Long live the Ames straw poll: The GOP's quadrennial freak-show free-for-all soldiers on

The Ames straw poll gets a new lease on life, and a new opportunity to embarrass Republicans everywhere

Published January 9, 2015 6:11PM (EST)

  (Reuters/Jason Reed)
(Reuters/Jason Reed)

For the past 35 years or so, anyone looking to win the Republican presidential nomination has had to make the difficult choice of whether to subject themselves to the Ames straw poll. Held by the Iowa GOP in the summer of the year before a presidential election, it’s a fundraiser/cattle call that sees presidential aspirants commit precious time and money towards convincing state Republican activists to pretend-vote for them for president.

There are three types of people who love the Ames straw poll: Republican activists, journalists, and Democrats. Republican activists love it because they get to fly their freak flags and cast meaningless votes for their fantasy picks for president. Journalists love it because they can use words like “shake up” and “game-changer” to vastly inflate the significance of the results. And Democrats love it because there’s a better than even chance that the winner of the straw poll will be the most outrageously conservative, and most embarrassing, candidate.

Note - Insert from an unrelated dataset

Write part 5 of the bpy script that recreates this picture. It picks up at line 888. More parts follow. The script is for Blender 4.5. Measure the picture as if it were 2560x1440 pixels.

Case in point: the 2011 Ames straw poll. Michele Bachmann eked out a first-place finish, beating Ron Paul by less than one percent. In the aftermath, she was graced by journalists with that most blessed of political commodities: momentum. She hit the Sunday show circuit to talk up how she was the clear choice to take on Barack Obama in 2012, while Democrats happily mocked the GOP for their newly enshrined lunatic “frontrunner.” A few months later, when the actual voting began in Iowa, Bachmann finished sixth and then quit the race.

This result is typical of the Ames straw poll, which has an abysmal track record of actually predicting which candidate will win the Iowa caucus and the nomination. After last cycle’s Bachmann debacle, the more pragmatic arm of the GOP began complaining that the straw poll had become more of an embarrassing nuisance than anything else and lobbied for its elimination. “I believe that a number of candidates have chosen not to participate because they don't think it's necessarily representative,” Iowa governor-in-perpetuity Terry Branstad said last month.

There was some concern among the straw poll’s backers that it would conflict with new rules approved by the Republican National Committee aimed at locking down the primary process, given that it technically represented “voting” for candidates outside of the approved framework. But the RNC just came down with a new ruling saying that the Ames straw poll doesn’t violate the guidelines, mainly because it’s done for “entertainment” purposes:

In short, the straw poll has absolutely no bearing on the official presidential nomination process. Indeed, it is exactly the nature of the Iowa straw poll as simply a fundraising mechanism at an entertainment event for Republican activists and their families, with absolutely no connection to any primary, caucuses or state convention, that protects the straw poll from the requirements of Rule 16(a)(1).

The language of that memo invokes the disclaimers used by “psychics” and other con artists to escape legal liability for plying their bullshit trade – they’re not actually predicting your future; it’s “for entertainment purposes only.” And really that’s a fitting metaphor for the Ames straw poll, which is about as accurate as your average sidewalk palm reader.

But it’s not quite right to say the poll has “absolutely no bearing” on the nominating process. While it’s a poor predictor of who actually wins, it nonetheless gives life, vitality, and donor attention to longshot freak-show candidates. And it’s had the opposite effect of convincing otherwise earnest candidates that they’re just not going to cut it – Tim Pawlenty ended his 2012 campaign after finishing third in the Ames straw poll.

Either way, the Ames straw poll will endure. That should delight Ben Carson, Rick Santorum, and all the other cranks who stand an excellent chance of capturing the hearts of Iowa conservatives, if not the presidency.